Mises argues that monetary calculation is more or less what we mean by "reason" and "rationality." He also argues it's only possible under the right set of social institutions.
Question: is the same argument that Hayek makes, or at least an application of it, when he says that "reason didn't create our culture?"
Rationality, it would seem, is not something we find in the heads of individual humans, but is instead the emergent outcome of humans interacting with a particular social-institutional ecology.
"Monetary calculation is the guiding star of action under the social system of division of labour. It is the compass of the man embarking upon production. He calculates in order to distinguish the remunerative lines of production from the unprofitable ones, those of which the sovereign consumers are likely to approve from those of which they are likely to disapprove. Every single step of entrepreneurial activities is subject to scrutiny by monetary calculation. The premeditation of planned action becomes commercial precalculation of expected costs and expected proceeds. The retrospective establishment of the outcome of past action becomes accounting of profit and loss.
The system of economic calculation in monetary terms is conditioned by certain social institutions. It can operate only in an institutional setting of the division of labour and private ownership of the means of production in which goods and services of all orders are bought and sold against a generally used medium of exchange, i.e., money....

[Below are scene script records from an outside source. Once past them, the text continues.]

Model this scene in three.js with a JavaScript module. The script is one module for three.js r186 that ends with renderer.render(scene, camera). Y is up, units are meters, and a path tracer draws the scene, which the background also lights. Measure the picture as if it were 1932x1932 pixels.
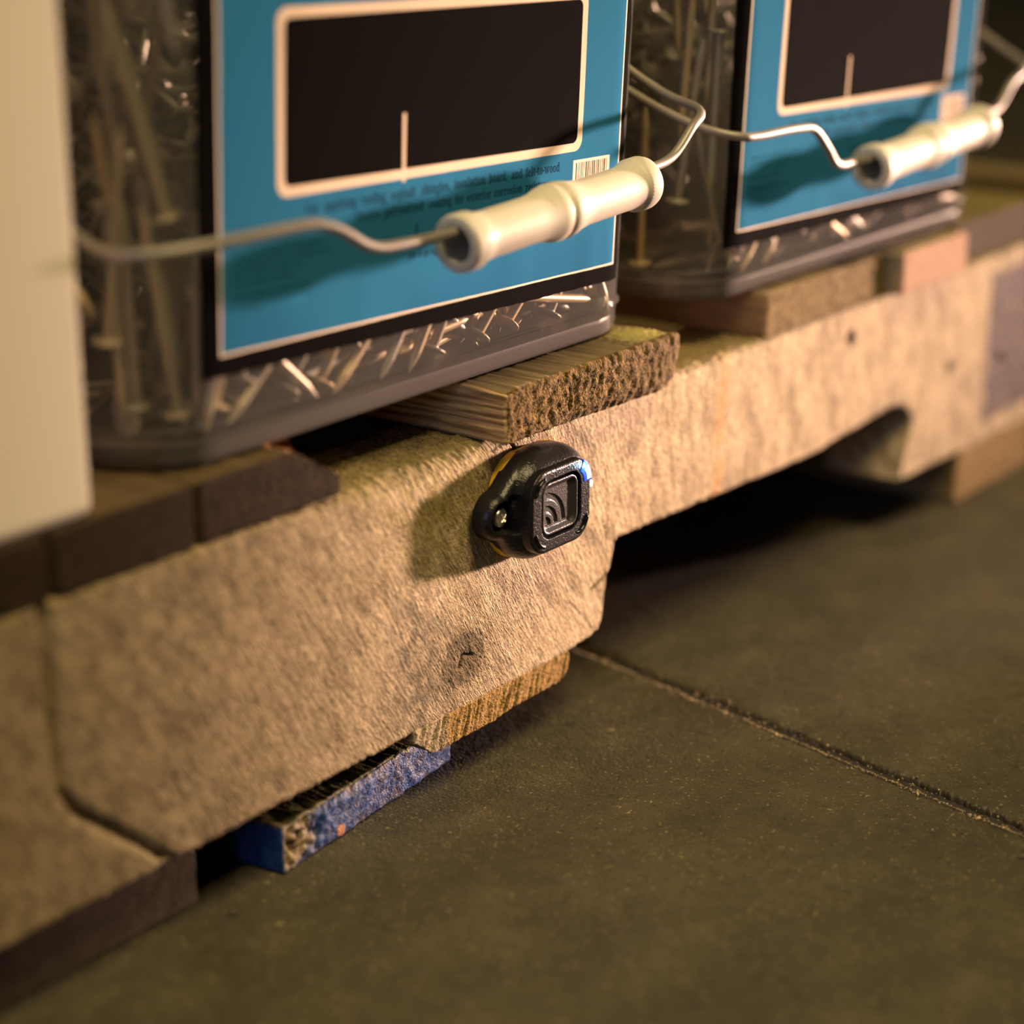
import * as THREE from 'three';
import { mergeGeometries } from 'three/addons/utils/BufferGeometryUtils.js';
import { RoundedBoxGeometry } from 'three/addons/geometries/RoundedBoxGeometry.js';
import { RectAreaLightUniformsLib } from 'three/addons/lights/RectAreaLightUniformsLib.js';
import { createNoise3D } from 'simplex-noise';

// ---------------------------------------------------------------- camera, light, exposure
RectAreaLightUniformsLib.init();
const scene = new THREE.Scene();
scene.background = new THREE.Color(0x000000);
const renderer = new THREE.WebGLRenderer({ antialias: true });
renderer.toneMapping = THREE.LinearToneMapping;
renderer.toneMappingExposure = 1.0;
renderer.shadowMap.enabled = true;

// x runs along the pallet's side board, z points out of its face, y is up; metres
const camera = new THREE.PerspectiveCamera(27.653, 1, 0.02, 60);
camera.position.set(-0.5305, 0.2989, 0.3872);
camera.lookAt(-0.5305 + 0.76104, 0.2989 - 0.31091, 0.3872 - 0.56930);
camera.focus = 0.68;
camera.userData.fStop = 4.2;
scene.add(camera);

// a narrow warm work lamp low on the right, a broad amber panel lamp above the front, weak ceiling lamps
const KEY = { at: [3.55, 0.20, 1.24], to: [0.005, 0.125, 0.0], color: new THREE.Color(1.0, 0.65, 0.50), I: 560, half: 2.8 };
const AMBER = { at: [-0.22, 2.30, 1.10], color: new THREE.Color(1.0, 0.75, 0.34), L: 24, size: 1.0 };
const BAY = { color: new THREE.Color(1.0, 0.86, 0.60), L: 5 };
const DAY = { color: new THREE.Color(0.50, 0.63, 1.0), L: 4.5 };                 // daylight through the frosted window in the left wall
const FILL_BAYS = [[0.9, 3.6, 2.0, BAY, 0.6], [3.6, 3.6, -2.6, BAY, 0.6]];

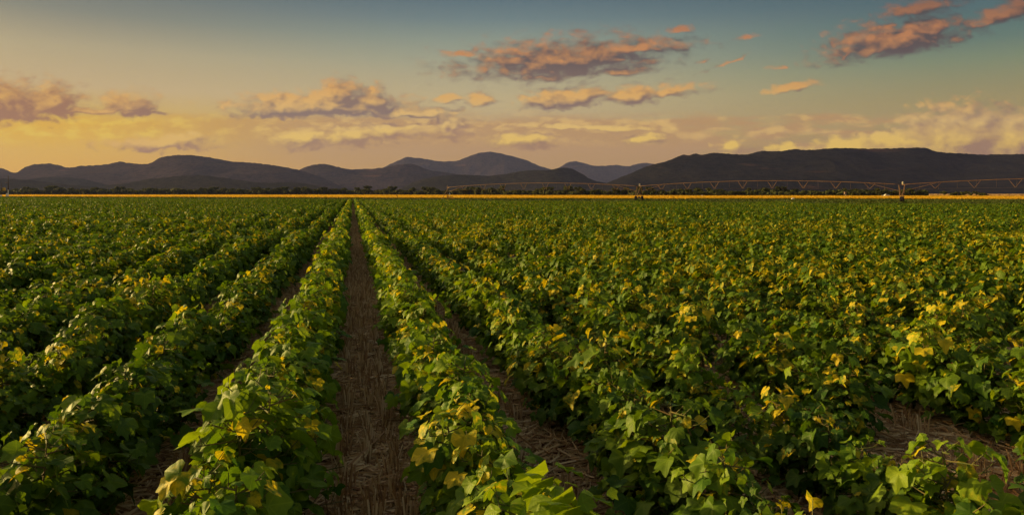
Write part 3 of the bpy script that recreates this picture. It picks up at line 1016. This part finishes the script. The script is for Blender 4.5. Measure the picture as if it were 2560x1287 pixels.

It was economic calculation that assigned to measurement, number, and reckoning the role they play in our quantitative and computing civilization. The measurements of physics and chemistry make sense for practical action only because there is economic calculation. It is monetary calculation that made arithmetic a tool in the struggle for a better life. It provides a mode of using the achievements of laboratory experiments for the most efficacious removal of uneasiness." - Mises, Human Action, pp. 229-30.
Money is the root of all evil
Fuck the system
Your life is a lie
Greed and desire for power are much more likely causes of evil. Money itself is just a medium of exchange.
I'm glad you are enjoying your book.
Definition always seems to be big problem. Economists have the habit of defining things in such a way that suits their own agendas.
Rationality is a very interesting one. According to some definitions, everyone is rational while according to other definitions nobody is rational.